**Task details:** How do the records below read from their first line through the line containing "def roof_z(w): return"? Write those lines out exactly.

(Entries with scene source code)
========================

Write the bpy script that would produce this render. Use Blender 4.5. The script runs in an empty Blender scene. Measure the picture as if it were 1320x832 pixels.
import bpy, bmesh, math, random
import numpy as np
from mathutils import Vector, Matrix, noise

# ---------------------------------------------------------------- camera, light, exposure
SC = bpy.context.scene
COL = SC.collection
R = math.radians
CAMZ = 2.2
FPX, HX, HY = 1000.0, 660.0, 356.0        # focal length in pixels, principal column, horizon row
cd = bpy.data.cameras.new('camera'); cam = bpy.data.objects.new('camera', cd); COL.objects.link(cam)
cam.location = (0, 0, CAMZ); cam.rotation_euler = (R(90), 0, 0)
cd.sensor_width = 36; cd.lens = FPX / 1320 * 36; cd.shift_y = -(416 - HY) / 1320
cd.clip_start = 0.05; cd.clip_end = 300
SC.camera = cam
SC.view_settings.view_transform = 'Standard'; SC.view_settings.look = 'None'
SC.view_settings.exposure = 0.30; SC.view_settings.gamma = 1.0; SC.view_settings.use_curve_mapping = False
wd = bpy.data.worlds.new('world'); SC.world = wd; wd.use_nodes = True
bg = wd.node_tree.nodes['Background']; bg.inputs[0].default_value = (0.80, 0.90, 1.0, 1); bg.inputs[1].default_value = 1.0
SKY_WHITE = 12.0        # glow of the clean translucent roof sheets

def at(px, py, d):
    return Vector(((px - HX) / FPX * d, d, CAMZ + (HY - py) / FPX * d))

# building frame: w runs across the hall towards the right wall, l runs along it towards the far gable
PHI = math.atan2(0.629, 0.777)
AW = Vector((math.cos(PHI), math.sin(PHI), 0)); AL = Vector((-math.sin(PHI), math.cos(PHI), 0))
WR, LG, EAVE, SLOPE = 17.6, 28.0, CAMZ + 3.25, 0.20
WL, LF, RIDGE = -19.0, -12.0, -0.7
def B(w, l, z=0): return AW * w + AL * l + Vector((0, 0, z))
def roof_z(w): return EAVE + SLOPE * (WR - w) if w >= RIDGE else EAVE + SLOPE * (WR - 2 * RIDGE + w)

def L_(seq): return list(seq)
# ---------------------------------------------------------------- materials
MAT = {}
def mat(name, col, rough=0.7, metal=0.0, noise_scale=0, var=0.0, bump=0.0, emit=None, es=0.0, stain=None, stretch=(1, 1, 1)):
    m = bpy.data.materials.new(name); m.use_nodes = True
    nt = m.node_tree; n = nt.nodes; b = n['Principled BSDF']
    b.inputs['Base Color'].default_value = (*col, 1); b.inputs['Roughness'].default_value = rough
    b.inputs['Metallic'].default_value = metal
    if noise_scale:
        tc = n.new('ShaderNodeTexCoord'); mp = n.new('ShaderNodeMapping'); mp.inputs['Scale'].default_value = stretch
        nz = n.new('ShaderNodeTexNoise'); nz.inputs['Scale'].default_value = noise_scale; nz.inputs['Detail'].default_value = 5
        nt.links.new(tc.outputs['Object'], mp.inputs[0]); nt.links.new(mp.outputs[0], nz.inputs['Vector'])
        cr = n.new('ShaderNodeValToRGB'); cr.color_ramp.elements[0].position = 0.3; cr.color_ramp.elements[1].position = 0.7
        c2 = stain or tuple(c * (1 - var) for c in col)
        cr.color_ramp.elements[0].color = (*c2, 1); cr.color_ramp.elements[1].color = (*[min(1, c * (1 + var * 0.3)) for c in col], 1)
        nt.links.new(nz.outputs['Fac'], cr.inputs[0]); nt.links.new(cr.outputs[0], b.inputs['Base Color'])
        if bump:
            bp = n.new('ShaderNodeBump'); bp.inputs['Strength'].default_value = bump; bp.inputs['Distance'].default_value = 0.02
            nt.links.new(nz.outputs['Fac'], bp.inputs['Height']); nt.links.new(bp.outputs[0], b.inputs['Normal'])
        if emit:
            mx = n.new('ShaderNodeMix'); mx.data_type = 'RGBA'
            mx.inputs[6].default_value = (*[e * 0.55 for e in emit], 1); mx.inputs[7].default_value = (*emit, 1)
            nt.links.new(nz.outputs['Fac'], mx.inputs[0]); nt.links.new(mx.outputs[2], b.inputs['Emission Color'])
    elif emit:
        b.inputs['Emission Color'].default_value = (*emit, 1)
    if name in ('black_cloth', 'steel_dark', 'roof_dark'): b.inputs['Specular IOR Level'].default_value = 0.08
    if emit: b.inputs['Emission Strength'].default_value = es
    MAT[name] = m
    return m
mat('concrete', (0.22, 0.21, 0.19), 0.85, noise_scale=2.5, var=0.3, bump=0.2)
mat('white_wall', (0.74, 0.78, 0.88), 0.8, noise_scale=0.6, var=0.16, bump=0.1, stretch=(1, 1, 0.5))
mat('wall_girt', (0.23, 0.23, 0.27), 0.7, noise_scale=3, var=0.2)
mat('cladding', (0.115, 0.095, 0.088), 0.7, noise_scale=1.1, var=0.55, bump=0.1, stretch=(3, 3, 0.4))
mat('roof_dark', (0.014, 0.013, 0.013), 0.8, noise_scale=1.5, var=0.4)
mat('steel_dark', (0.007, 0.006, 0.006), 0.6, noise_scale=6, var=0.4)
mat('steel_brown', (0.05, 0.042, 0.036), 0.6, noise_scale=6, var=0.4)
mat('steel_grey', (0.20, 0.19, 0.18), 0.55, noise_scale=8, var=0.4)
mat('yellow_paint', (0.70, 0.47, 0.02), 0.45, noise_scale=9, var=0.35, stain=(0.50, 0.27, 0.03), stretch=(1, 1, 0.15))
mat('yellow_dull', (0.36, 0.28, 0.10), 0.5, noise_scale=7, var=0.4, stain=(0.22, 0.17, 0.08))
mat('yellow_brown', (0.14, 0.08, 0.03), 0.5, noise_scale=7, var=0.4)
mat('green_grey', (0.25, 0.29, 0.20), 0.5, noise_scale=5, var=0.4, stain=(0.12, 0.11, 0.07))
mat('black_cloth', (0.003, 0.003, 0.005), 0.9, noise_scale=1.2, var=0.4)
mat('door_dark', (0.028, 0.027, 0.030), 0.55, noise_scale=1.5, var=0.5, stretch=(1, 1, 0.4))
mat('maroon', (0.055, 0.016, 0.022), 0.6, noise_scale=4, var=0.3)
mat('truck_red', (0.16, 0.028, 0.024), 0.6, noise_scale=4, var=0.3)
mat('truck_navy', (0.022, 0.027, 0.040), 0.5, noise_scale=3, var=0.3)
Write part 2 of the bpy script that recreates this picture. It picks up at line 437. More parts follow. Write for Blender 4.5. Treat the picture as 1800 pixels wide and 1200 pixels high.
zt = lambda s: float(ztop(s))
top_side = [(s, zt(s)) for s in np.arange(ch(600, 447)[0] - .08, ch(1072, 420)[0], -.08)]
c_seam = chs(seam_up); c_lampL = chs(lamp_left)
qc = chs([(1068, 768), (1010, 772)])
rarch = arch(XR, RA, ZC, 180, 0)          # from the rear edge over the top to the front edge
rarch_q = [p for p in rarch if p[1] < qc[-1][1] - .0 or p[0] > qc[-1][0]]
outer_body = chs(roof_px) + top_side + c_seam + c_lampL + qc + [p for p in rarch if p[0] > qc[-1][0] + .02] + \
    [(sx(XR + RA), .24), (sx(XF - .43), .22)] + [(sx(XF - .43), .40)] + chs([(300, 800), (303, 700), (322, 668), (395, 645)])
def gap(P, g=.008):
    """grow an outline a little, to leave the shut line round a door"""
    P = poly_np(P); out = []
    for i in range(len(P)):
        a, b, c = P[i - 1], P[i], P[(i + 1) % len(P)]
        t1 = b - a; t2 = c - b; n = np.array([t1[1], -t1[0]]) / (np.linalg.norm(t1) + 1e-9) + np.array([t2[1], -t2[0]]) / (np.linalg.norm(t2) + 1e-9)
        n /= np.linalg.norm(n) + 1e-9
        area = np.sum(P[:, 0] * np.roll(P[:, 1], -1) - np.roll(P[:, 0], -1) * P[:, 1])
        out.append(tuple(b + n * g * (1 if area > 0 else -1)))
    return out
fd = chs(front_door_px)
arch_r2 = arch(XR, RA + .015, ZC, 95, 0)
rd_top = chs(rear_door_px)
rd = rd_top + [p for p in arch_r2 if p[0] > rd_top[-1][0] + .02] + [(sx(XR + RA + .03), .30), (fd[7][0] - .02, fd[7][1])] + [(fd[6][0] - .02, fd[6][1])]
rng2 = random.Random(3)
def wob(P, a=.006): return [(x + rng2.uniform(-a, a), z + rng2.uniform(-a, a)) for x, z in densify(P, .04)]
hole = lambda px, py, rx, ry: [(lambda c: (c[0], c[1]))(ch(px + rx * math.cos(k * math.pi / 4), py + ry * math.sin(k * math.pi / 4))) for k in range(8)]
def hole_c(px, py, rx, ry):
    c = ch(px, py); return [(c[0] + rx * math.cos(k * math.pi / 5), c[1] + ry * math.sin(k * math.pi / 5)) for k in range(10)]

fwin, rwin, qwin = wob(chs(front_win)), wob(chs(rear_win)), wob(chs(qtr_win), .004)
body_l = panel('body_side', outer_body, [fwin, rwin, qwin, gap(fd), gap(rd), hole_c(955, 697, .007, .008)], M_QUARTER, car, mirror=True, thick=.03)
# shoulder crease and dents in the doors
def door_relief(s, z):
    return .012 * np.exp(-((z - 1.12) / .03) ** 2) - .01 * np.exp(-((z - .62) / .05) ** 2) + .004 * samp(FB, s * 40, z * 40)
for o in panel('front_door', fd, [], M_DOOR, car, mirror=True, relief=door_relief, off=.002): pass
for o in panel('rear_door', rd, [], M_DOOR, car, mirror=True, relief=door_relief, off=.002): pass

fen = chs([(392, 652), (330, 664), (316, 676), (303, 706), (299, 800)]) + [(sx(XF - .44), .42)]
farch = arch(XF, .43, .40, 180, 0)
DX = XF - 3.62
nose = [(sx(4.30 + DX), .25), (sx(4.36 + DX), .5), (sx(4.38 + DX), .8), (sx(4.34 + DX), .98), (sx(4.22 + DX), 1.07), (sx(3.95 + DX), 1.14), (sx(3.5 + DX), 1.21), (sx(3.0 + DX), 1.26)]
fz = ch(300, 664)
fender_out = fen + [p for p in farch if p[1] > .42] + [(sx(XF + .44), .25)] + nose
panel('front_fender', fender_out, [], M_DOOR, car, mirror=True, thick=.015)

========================

**Exercise answer:**
Write the bpy script that would produce this render. Use Blender 4.5. The script runs in an empty Blender scene. Measure the picture as if it were 1320x832 pixels.
import bpy, bmesh, math, random
import numpy as np
from mathutils import Vector, Matrix, noise

# ---------------------------------------------------------------- camera, light, exposure
SC = bpy.context.scene
COL = SC.collection
R = math.radians
CAMZ = 2.2
FPX, HX, HY = 1000.0, 660.0, 356.0        # focal length in pixels, principal column, horizon row
cd = bpy.data.cameras.new('camera'); cam = bpy.data.objects.new('camera', cd); COL.objects.link(cam)
cam.location = (0, 0, CAMZ); cam.rotation_euler = (R(90), 0, 0)
cd.sensor_width = 36; cd.lens = FPX / 1320 * 36; cd.shift_y = -(416 - HY) / 1320
cd.clip_start = 0.05; cd.clip_end = 300
SC.camera = cam
SC.view_settings.view_transform = 'Standard'; SC.view_settings.look = 'None'
SC.view_settings.exposure = 0.30; SC.view_settings.gamma = 1.0; SC.view_settings.use_curve_mapping = False
wd = bpy.data.worlds.new('world'); SC.world = wd; wd.use_nodes = True
bg = wd.node_tree.nodes['Background']; bg.inputs[0].default_value = (0.80, 0.90, 1.0, 1); bg.inputs[1].default_value = 1.0
SKY_WHITE = 12.0        # glow of the clean translucent roof sheets

def at(px, py, d):
    return Vector(((px - HX) / FPX * d, d, CAMZ + (HY - py) / FPX * d))

# building frame: w runs across the hall towards the right wall, l runs along it towards the far gable
PHI = math.atan2(0.629, 0.777)
AW = Vector((math.cos(PHI), math.sin(PHI), 0)); AL = Vector((-math.sin(PHI), math.cos(PHI), 0))
WR, LG, EAVE, SLOPE = 17.6, 28.0, CAMZ + 3.25, 0.20
WL, LF, RIDGE = -19.0, -12.0, -0.7
def B(w, l, z=0): return AW * w + AL * l + Vector((0, 0, z))
def roof_z(w): return EAVE + SLOPE * (WR - w) if w >= RIDGE else EAVE + SLOPE * (WR - 2 * RIDGE + w)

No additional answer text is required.